EXERCISE DETAILS =
Copy out all lines where "from" appears.

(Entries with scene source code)
_ _ _

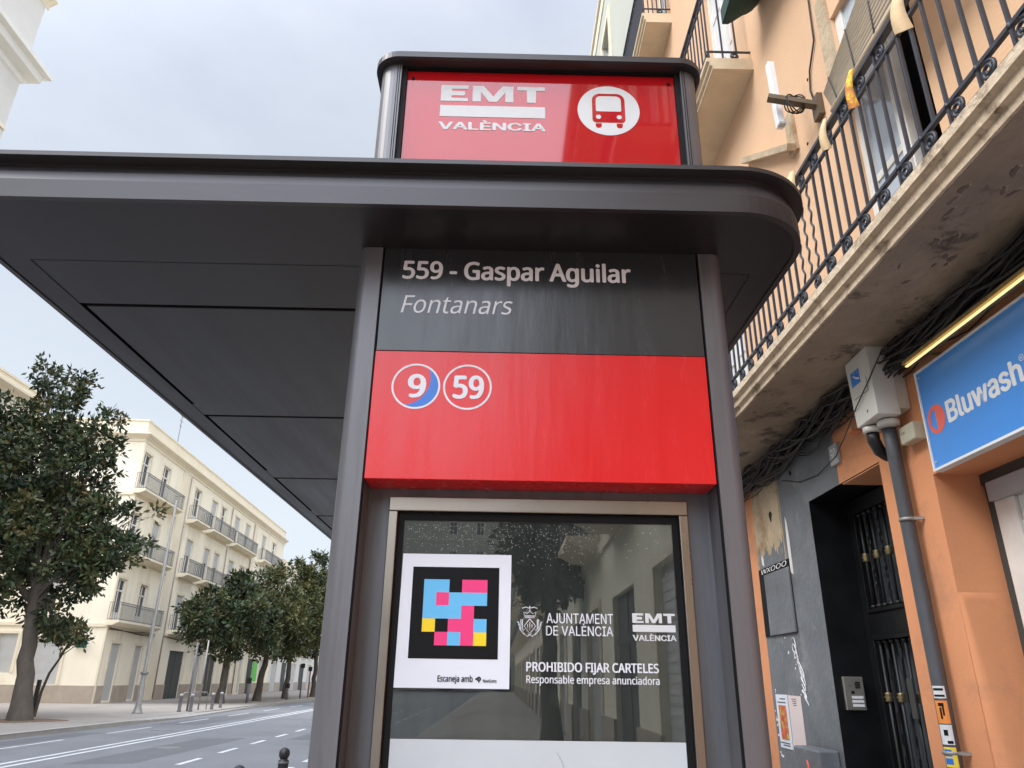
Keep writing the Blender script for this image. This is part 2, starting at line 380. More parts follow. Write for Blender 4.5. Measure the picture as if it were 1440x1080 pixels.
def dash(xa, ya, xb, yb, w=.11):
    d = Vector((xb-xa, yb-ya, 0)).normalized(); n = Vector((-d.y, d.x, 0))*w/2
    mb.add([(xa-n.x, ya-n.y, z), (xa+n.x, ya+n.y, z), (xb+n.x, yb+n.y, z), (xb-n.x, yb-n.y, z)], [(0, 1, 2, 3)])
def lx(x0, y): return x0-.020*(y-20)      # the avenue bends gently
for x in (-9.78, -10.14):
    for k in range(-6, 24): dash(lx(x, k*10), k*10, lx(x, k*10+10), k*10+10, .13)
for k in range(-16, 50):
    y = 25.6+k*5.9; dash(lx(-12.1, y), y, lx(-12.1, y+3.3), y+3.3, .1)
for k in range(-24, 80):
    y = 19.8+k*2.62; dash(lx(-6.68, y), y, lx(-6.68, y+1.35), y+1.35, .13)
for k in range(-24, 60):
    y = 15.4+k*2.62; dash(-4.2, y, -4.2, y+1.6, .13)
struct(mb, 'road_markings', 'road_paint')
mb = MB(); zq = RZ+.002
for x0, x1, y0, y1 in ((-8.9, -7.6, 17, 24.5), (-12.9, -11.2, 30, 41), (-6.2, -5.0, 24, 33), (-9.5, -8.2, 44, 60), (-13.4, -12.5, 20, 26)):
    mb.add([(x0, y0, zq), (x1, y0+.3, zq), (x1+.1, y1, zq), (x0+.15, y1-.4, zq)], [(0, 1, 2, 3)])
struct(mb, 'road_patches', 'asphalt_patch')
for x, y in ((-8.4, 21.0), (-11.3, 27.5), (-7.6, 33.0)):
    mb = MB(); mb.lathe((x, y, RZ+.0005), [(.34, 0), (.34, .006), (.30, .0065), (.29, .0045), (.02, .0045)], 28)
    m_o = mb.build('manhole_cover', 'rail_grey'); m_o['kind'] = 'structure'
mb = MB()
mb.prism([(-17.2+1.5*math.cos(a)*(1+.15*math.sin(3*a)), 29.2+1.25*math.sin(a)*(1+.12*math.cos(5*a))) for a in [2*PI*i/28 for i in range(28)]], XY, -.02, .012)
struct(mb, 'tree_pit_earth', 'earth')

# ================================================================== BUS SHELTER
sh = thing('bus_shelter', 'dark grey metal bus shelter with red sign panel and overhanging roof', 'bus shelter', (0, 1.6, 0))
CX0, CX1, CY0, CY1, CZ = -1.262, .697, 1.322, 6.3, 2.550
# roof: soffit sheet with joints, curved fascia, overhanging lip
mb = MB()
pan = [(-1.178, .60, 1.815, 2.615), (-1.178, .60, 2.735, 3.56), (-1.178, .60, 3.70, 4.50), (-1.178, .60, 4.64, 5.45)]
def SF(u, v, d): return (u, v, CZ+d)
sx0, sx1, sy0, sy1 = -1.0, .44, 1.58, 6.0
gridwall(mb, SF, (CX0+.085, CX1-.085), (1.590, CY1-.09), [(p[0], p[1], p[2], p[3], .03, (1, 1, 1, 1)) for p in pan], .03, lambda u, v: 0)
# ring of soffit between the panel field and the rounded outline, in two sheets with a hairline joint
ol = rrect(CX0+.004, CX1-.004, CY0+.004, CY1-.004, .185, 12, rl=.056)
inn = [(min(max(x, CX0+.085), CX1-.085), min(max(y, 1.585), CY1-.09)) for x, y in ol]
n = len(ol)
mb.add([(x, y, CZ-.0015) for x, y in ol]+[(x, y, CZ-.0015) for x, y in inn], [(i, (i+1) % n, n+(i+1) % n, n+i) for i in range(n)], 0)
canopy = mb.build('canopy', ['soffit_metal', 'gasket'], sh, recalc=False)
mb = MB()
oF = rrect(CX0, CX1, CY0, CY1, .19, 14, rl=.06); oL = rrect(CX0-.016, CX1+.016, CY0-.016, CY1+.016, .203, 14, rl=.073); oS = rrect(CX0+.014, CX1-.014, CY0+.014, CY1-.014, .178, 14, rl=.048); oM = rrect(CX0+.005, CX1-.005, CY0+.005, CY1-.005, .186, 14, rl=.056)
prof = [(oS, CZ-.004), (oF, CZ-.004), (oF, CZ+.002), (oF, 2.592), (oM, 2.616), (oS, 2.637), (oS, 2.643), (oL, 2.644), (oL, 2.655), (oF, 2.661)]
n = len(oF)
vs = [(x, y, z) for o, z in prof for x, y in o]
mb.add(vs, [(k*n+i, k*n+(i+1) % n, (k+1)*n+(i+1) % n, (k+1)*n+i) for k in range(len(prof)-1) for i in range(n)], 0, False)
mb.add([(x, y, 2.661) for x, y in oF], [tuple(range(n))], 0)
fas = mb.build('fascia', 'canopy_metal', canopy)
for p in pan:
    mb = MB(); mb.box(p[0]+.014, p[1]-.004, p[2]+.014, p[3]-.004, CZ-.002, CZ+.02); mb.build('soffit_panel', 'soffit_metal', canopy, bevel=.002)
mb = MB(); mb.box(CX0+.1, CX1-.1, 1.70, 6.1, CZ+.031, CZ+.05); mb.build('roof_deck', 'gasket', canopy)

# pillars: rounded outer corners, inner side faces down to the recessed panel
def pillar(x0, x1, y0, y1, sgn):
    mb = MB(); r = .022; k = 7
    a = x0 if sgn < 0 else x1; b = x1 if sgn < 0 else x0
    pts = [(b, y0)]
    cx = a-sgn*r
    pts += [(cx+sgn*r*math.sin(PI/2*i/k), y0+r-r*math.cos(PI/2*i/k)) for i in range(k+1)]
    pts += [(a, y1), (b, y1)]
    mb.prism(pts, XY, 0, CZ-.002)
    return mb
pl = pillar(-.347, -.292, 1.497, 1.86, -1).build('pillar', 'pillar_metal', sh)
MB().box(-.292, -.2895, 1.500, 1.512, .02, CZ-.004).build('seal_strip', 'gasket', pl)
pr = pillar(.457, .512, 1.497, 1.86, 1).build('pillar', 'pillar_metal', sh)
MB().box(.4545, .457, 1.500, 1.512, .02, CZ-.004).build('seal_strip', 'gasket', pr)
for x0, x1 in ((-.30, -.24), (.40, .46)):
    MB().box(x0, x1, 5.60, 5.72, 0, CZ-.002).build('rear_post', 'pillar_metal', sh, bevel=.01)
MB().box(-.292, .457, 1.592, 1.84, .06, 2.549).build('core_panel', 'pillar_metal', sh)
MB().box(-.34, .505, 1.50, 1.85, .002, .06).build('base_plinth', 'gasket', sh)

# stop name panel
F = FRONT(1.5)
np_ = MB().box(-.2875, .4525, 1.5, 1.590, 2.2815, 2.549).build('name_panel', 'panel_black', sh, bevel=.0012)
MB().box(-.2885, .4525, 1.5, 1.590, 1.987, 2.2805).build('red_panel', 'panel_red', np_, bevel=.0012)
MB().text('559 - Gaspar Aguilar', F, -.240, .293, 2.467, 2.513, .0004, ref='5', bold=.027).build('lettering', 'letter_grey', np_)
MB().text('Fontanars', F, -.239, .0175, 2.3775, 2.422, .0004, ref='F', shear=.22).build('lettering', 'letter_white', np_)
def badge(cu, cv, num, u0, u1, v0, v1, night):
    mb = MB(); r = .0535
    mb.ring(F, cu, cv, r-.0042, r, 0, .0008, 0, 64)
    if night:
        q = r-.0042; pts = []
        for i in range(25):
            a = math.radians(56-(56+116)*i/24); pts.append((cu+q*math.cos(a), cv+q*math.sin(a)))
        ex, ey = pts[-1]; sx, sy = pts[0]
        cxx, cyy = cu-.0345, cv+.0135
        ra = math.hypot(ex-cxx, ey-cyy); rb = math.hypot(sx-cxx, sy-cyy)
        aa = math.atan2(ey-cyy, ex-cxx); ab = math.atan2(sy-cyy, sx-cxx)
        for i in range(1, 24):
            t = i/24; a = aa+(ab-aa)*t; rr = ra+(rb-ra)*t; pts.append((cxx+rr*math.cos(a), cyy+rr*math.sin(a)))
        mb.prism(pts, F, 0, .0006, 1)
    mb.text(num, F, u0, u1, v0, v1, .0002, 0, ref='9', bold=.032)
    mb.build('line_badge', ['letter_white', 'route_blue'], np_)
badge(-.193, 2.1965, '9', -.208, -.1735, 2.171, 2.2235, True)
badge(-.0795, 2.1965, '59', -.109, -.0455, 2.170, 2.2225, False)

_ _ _

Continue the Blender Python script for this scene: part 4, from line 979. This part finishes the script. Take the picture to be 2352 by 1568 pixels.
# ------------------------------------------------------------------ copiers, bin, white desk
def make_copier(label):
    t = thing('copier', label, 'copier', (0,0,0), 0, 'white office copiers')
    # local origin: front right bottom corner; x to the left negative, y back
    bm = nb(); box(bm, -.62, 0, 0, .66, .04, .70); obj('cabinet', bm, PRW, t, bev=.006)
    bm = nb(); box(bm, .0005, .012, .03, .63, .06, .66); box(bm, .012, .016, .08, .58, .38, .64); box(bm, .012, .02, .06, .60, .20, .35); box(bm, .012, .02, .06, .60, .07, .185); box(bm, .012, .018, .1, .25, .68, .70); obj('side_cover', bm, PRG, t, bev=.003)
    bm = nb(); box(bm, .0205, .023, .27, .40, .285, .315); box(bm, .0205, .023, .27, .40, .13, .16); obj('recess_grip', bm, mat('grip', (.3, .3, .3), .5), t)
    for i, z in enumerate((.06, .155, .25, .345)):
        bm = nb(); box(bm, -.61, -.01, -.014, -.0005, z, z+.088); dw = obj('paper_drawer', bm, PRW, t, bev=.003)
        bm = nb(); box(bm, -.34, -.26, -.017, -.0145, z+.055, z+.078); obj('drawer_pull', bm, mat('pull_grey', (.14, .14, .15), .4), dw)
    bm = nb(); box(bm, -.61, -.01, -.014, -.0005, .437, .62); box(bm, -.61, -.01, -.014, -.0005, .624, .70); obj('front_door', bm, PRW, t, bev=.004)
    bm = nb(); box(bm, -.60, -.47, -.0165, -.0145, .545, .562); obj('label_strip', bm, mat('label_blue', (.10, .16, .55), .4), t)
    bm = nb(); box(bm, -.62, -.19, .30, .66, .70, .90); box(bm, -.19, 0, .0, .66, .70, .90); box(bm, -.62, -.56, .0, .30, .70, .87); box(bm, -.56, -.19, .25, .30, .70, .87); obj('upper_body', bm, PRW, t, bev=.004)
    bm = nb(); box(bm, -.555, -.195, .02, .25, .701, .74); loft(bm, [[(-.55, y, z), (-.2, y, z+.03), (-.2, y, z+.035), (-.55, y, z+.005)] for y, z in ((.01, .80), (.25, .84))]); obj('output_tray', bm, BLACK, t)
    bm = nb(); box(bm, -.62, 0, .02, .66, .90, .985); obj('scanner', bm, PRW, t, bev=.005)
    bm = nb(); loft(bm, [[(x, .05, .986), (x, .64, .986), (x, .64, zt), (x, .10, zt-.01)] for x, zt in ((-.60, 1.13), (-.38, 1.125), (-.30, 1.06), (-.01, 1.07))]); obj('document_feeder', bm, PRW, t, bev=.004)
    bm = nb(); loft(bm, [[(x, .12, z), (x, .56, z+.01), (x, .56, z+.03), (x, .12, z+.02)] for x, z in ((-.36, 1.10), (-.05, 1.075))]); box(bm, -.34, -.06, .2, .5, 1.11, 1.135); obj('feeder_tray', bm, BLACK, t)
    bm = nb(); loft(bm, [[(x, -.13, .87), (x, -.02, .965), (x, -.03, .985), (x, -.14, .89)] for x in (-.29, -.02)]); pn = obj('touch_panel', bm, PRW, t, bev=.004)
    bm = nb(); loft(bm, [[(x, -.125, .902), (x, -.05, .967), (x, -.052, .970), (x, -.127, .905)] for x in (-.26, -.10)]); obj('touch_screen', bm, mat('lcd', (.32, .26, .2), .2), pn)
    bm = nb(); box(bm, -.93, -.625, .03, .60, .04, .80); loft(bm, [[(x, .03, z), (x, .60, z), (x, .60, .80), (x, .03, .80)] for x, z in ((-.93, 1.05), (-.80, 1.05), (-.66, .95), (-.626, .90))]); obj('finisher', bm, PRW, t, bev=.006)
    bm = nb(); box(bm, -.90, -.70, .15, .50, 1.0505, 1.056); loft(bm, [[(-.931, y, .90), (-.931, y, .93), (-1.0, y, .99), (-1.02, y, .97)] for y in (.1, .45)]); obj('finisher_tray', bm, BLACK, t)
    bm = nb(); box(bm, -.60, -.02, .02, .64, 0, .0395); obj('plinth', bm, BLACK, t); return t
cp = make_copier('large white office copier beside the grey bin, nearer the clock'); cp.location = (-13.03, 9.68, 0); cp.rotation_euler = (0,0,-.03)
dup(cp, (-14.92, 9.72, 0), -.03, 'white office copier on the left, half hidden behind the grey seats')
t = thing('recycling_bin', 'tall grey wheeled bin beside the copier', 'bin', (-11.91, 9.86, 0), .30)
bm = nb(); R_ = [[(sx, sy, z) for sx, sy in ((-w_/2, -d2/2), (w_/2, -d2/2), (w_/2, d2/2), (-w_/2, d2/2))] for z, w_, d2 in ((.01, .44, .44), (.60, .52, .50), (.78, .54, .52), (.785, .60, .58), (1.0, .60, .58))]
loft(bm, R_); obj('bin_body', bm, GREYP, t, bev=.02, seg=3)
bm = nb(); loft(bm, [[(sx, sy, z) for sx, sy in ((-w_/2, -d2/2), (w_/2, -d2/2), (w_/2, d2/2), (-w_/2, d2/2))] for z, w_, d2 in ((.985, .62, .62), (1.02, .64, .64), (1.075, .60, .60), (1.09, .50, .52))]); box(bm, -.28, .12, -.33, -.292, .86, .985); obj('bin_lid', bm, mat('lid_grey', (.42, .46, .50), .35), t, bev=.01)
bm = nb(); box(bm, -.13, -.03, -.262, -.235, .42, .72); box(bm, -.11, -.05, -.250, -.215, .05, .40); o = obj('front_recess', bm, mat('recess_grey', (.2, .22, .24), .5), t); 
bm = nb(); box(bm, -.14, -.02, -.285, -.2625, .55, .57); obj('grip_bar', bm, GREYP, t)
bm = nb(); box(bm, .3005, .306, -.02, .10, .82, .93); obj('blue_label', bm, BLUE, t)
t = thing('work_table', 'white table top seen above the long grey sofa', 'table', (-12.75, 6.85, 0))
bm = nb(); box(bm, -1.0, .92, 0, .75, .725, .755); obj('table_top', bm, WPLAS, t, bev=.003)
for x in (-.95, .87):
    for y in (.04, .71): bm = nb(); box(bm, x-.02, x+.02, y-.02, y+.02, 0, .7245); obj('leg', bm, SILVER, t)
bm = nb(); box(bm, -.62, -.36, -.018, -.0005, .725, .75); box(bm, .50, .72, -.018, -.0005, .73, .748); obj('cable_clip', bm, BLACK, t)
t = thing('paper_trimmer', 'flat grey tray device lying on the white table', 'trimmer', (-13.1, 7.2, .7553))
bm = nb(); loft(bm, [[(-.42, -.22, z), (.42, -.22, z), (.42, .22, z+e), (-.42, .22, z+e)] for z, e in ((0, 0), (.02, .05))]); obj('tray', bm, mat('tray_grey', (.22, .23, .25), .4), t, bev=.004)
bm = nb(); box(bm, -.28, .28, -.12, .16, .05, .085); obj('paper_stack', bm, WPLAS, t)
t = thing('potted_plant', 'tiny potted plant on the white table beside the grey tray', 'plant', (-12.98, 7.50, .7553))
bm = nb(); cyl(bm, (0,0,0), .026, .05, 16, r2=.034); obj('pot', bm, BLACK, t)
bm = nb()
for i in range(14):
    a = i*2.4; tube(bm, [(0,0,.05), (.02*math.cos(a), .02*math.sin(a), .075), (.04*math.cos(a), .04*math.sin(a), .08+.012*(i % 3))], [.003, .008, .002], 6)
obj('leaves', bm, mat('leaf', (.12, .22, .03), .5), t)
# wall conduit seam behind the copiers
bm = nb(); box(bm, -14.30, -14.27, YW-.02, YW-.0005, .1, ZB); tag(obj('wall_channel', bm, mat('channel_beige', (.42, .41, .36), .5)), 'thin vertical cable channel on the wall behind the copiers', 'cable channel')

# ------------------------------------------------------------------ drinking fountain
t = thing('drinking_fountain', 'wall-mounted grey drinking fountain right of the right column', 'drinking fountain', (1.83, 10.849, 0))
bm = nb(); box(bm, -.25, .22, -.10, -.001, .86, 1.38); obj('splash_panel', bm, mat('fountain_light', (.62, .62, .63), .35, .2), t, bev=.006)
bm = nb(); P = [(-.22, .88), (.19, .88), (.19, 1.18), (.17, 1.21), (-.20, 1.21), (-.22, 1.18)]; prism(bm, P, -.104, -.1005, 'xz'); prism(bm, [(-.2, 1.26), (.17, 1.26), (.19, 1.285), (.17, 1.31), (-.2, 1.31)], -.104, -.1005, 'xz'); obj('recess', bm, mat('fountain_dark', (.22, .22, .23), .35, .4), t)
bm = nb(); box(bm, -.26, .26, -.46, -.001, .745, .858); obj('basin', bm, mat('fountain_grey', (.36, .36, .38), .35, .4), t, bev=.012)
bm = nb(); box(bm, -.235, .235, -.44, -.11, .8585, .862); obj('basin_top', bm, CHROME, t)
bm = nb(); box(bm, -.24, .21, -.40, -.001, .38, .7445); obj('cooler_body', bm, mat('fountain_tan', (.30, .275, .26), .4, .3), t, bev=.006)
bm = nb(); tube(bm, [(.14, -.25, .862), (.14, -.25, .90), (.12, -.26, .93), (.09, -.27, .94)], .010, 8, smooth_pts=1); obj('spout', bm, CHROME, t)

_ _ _

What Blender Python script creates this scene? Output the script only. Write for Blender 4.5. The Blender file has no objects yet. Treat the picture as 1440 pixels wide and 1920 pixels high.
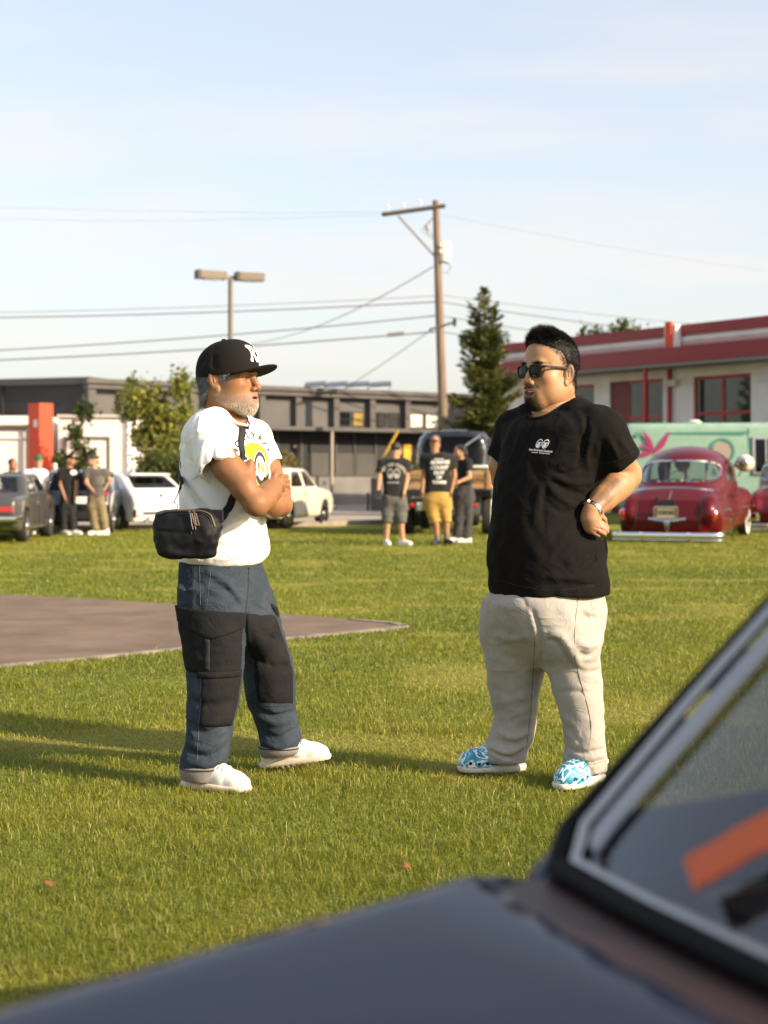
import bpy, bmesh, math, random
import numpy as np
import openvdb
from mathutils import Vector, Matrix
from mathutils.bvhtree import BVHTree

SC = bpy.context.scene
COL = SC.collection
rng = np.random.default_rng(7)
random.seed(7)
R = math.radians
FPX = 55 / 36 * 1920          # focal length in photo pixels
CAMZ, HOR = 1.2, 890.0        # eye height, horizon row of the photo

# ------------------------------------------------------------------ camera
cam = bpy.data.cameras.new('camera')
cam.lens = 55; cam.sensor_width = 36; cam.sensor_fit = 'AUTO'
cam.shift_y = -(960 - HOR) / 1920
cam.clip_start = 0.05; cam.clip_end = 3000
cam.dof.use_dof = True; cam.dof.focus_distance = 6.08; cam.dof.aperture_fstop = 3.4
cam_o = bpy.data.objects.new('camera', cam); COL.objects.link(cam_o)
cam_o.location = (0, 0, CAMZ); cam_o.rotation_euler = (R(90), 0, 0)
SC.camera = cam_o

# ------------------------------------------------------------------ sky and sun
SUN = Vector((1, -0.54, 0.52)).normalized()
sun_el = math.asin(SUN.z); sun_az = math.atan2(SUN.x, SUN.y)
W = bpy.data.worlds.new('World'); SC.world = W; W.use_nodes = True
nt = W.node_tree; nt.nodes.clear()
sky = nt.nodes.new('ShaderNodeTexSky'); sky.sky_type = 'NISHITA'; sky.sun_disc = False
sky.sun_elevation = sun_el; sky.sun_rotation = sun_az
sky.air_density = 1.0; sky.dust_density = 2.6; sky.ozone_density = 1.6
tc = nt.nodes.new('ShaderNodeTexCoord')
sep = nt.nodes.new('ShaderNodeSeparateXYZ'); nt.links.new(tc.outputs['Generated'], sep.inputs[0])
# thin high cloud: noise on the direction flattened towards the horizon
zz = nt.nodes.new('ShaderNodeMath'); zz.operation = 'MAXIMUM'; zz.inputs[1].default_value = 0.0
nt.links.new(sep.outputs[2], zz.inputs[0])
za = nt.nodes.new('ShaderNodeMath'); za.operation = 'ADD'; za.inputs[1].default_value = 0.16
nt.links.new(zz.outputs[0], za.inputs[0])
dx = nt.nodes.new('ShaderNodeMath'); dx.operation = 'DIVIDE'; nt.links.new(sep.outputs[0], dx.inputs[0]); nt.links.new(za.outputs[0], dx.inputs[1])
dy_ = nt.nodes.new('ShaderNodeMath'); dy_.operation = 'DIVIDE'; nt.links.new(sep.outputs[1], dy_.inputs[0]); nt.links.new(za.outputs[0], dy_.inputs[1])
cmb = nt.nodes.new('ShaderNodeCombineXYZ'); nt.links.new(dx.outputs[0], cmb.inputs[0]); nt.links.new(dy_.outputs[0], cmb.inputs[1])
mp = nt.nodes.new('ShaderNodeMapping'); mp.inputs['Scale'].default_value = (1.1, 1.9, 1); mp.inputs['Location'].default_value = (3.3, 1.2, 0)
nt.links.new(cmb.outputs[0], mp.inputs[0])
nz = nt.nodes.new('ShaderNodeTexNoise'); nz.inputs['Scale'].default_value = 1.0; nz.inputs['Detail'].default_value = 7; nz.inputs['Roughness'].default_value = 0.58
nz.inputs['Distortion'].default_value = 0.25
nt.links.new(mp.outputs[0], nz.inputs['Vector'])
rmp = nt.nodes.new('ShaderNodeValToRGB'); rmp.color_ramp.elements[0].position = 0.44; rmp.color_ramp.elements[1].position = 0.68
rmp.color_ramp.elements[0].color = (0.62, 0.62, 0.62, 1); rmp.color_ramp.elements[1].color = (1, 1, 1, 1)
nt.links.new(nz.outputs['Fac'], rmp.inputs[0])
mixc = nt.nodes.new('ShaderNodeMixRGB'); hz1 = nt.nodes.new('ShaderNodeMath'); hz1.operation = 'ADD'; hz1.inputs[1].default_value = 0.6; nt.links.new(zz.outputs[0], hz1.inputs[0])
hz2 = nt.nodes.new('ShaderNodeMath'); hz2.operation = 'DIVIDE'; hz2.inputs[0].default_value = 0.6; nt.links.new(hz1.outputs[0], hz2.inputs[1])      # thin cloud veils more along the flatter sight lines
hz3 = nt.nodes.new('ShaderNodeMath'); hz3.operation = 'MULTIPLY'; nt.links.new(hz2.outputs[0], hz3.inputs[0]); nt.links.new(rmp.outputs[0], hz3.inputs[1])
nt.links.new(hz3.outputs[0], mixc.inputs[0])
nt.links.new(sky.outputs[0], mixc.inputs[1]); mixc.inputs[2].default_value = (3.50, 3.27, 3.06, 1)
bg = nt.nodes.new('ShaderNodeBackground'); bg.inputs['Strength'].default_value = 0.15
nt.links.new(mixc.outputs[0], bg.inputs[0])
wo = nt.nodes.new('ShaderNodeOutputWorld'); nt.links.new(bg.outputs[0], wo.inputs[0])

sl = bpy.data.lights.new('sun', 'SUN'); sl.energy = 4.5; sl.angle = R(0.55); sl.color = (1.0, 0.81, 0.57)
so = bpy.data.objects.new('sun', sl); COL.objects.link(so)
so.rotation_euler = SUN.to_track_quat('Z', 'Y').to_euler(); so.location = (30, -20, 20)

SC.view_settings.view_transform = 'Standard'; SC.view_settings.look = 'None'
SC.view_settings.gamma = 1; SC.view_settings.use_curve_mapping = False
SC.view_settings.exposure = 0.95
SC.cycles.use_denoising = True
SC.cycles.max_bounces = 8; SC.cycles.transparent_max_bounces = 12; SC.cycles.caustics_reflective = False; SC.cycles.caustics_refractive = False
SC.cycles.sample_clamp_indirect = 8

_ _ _

OUTPUT =
Continue the Blender Python script for this scene: part 4, from line 979. This part finishes the script. Take the picture to be 2352 by 1568 pixels.
from mathutils import Vector, Matrix
from mathutils.bvhtree import BVHTree